● **Exercise goal**:
Copy exactly, and only, the lines between the line holding "Build this scene" and the line holding "SUN_EL = 11.0; SUN_DY = 0.2", inclusive; skip the pictures.

++++ Records to use

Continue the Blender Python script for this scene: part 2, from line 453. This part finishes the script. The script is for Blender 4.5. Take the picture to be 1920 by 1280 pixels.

++++++++
++++ Records to use

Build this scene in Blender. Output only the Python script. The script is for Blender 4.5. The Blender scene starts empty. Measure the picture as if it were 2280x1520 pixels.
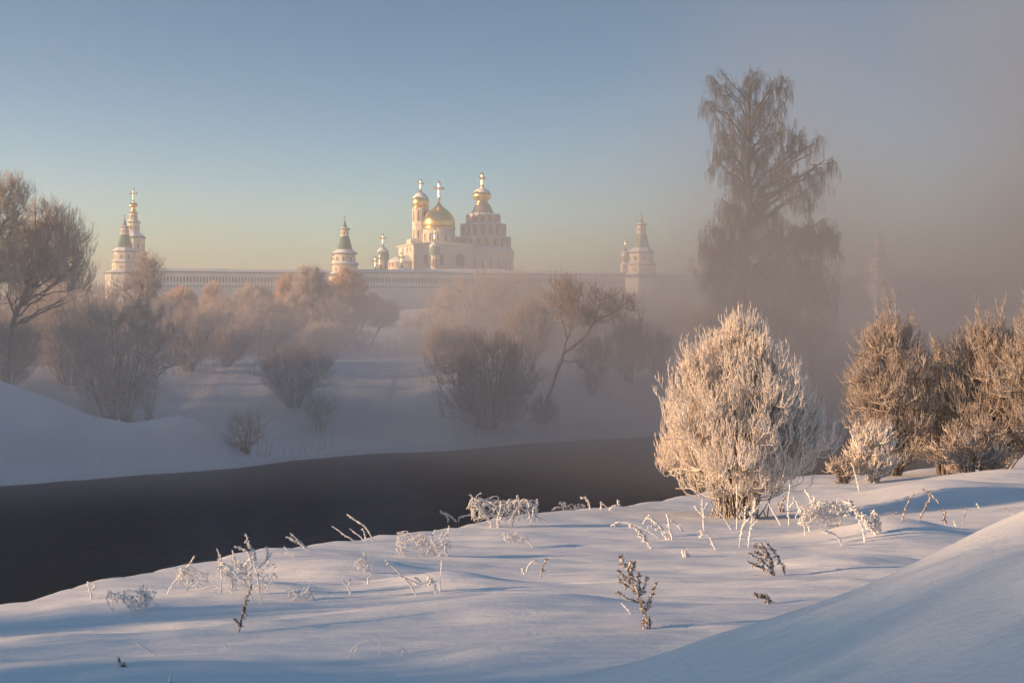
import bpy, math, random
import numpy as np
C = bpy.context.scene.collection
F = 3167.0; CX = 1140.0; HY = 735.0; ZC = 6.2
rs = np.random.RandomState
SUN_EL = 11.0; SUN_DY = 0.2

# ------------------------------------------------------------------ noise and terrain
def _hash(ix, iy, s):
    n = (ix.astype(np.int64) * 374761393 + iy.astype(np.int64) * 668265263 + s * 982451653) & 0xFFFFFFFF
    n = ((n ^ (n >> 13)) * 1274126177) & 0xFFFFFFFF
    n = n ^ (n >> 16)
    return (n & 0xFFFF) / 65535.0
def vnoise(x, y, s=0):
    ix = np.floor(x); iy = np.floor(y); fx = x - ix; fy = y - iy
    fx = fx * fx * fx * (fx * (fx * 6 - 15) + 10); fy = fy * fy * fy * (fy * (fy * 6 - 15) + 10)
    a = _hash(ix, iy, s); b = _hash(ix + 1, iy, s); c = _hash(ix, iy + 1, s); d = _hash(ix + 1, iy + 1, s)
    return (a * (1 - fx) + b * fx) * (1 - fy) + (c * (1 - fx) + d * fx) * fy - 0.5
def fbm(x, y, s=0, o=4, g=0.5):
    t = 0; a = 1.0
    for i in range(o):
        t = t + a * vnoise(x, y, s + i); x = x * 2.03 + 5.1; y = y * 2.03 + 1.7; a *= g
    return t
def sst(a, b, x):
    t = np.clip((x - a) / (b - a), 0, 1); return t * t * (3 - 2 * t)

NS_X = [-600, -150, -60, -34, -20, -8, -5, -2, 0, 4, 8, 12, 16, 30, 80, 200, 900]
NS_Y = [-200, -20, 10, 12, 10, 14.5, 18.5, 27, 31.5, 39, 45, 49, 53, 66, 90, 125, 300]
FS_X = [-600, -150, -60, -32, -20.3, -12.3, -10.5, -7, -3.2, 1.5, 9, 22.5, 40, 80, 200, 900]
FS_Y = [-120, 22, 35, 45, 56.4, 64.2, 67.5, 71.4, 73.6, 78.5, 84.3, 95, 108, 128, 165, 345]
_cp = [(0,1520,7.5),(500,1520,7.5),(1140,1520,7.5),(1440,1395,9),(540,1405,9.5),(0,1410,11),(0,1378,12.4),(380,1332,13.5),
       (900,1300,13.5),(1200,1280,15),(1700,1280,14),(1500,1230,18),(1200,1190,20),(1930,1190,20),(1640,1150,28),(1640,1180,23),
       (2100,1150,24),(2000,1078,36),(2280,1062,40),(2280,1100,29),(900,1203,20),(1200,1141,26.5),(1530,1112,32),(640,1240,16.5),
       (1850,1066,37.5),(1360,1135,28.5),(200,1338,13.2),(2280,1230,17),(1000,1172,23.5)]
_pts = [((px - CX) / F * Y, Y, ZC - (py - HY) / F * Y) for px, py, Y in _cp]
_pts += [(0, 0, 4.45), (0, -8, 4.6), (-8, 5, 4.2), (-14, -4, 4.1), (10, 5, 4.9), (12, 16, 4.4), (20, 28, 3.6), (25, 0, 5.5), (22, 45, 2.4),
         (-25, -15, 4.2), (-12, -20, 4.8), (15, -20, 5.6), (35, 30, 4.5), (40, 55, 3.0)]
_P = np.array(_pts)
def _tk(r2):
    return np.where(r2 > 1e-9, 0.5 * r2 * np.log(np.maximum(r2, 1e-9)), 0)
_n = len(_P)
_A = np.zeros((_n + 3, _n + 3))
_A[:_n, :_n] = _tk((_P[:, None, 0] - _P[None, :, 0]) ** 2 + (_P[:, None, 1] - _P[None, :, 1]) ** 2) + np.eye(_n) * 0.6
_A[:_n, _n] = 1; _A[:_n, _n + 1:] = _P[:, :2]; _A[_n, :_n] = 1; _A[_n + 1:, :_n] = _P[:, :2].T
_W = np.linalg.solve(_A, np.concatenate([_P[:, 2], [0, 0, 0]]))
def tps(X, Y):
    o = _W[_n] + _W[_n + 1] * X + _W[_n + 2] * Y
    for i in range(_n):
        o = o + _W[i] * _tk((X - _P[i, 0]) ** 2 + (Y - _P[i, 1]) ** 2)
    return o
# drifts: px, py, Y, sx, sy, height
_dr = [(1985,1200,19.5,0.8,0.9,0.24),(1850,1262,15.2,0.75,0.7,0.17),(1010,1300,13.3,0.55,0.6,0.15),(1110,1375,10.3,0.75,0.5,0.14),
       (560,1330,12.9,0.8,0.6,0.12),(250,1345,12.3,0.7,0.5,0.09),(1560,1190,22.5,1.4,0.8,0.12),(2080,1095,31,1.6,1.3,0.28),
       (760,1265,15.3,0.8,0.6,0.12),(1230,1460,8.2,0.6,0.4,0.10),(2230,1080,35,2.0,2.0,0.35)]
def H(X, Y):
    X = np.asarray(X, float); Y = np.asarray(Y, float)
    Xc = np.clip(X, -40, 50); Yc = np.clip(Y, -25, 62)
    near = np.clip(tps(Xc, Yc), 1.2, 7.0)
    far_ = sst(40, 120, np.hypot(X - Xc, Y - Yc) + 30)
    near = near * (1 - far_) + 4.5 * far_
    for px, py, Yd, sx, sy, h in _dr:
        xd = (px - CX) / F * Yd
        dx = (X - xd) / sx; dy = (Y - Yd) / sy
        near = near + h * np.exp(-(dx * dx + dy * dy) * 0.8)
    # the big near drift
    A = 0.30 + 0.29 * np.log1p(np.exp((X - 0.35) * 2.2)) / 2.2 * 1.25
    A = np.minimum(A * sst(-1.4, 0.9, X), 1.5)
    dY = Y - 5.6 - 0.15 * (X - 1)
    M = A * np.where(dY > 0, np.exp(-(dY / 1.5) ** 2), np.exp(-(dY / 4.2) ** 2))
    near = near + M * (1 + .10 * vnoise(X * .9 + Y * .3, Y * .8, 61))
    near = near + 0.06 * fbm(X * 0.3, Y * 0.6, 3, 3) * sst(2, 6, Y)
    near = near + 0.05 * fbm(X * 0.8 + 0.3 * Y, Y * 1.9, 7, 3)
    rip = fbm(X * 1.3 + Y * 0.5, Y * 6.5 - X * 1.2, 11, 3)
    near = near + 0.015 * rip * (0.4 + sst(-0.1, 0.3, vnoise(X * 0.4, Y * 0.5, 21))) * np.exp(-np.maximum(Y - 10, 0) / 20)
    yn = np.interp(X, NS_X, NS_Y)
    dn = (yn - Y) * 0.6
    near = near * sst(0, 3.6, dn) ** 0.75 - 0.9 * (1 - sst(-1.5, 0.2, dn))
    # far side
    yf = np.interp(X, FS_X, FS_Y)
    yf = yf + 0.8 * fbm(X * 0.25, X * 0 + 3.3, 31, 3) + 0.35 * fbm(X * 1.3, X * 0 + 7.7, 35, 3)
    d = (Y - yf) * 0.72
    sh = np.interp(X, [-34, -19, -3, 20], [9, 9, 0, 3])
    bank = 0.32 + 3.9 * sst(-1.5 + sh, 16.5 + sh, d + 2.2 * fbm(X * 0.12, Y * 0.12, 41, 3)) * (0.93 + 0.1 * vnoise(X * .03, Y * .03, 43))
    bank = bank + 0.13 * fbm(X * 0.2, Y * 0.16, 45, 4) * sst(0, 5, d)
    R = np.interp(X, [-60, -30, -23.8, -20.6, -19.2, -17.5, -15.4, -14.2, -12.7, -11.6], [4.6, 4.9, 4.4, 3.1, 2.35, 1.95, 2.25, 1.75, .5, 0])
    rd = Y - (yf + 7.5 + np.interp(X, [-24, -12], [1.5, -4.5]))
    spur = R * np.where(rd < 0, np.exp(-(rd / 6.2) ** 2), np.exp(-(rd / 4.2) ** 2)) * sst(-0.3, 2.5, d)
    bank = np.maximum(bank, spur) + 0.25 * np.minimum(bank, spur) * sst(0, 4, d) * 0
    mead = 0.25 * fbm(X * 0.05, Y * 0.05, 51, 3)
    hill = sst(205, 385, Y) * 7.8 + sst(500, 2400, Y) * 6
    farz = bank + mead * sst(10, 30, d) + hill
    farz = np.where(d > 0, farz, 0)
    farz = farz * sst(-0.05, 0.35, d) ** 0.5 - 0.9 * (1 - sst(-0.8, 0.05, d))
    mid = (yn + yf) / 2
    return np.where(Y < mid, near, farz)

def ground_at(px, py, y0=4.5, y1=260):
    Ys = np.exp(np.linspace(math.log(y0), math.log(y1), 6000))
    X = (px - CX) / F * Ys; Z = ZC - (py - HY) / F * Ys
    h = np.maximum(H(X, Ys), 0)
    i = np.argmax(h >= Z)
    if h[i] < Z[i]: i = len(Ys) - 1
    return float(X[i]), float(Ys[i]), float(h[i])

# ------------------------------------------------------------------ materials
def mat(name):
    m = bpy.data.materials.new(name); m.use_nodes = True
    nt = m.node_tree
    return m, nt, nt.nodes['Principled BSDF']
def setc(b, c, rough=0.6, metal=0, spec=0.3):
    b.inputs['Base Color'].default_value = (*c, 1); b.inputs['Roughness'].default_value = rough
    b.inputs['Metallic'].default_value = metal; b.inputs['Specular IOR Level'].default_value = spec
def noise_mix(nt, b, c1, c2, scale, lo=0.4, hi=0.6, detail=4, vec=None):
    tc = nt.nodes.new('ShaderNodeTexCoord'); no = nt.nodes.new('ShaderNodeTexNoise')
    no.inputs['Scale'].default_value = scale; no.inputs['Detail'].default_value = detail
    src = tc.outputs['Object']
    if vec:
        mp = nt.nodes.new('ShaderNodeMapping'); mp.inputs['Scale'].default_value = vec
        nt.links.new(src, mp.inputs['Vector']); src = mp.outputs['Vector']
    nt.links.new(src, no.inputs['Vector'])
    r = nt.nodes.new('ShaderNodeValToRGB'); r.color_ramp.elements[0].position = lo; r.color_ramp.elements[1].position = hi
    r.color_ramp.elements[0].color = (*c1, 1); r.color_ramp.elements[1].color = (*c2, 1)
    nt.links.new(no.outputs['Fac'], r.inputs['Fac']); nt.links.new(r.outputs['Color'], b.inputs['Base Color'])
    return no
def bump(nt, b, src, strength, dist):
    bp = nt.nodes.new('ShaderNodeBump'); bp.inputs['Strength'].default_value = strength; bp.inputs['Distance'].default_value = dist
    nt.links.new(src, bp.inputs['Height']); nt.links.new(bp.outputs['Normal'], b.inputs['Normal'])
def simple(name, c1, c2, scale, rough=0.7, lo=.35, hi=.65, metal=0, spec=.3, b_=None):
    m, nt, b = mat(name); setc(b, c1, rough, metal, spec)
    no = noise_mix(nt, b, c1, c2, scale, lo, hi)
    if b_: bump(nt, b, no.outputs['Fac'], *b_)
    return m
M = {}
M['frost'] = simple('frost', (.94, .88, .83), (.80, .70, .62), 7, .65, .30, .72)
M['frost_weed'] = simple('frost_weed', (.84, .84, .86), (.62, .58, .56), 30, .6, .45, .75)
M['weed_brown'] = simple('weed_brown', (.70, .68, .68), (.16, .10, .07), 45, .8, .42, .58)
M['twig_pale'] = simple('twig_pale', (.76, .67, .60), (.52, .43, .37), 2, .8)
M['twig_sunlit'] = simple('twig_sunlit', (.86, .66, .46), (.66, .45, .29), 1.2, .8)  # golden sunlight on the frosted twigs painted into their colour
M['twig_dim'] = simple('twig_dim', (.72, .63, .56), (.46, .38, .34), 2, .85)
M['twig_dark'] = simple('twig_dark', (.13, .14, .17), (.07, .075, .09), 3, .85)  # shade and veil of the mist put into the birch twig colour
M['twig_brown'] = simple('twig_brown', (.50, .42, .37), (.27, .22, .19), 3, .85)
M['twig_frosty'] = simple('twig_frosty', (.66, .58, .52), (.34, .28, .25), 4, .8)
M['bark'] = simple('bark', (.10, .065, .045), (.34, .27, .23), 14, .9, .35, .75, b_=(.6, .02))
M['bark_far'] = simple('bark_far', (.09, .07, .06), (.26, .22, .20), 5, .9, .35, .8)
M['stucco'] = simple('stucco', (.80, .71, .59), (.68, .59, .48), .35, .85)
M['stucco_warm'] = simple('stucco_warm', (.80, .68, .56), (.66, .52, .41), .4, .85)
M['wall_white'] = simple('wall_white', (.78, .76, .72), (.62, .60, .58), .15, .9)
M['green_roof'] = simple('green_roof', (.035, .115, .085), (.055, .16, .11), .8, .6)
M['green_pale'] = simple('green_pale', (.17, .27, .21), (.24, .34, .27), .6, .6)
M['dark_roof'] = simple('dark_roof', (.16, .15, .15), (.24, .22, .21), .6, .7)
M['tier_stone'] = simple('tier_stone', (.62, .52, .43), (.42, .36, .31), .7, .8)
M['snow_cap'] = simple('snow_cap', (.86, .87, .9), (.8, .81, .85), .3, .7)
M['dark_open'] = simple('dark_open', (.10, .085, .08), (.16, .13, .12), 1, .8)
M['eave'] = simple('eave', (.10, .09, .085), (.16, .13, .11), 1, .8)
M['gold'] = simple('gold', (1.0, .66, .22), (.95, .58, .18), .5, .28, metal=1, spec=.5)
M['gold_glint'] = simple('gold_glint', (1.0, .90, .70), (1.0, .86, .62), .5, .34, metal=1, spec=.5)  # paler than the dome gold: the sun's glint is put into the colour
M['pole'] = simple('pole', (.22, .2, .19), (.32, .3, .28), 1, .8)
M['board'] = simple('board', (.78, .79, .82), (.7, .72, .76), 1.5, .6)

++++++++
++++ Records to use

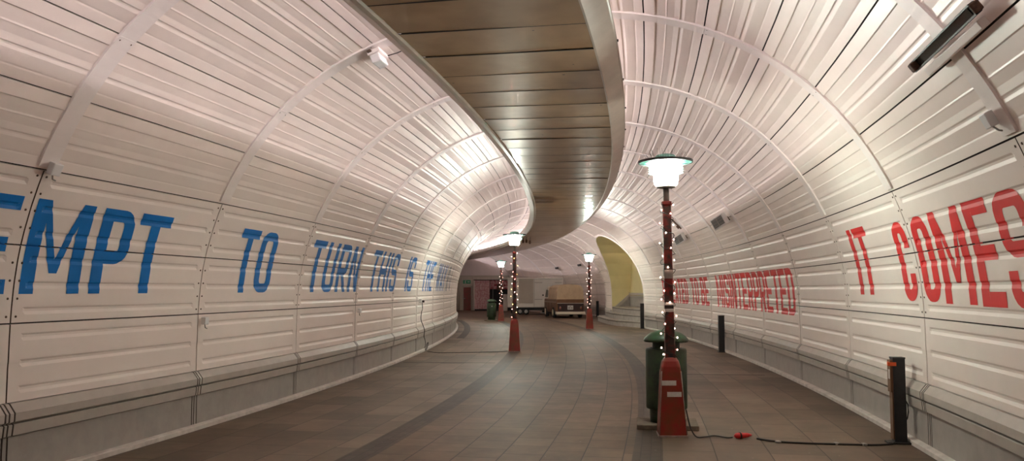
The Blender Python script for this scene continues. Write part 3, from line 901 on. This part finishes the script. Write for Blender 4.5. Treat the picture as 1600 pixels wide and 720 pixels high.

++++++++

● **Task output**:
Build this scene in Blender. Output only the Python script. The script is for Blender 4.5. The Blender scene starts empty. Measure the picture as if it were 2280x1520 pixels.
import bpy, math, random
import numpy as np
C = bpy.context.scene.collection
F = 3167.0; CX = 1140.0; HY = 735.0; ZC = 6.2
rs = np.random.RandomState
SUN_EL = 11.0; SUN_DY = 0.2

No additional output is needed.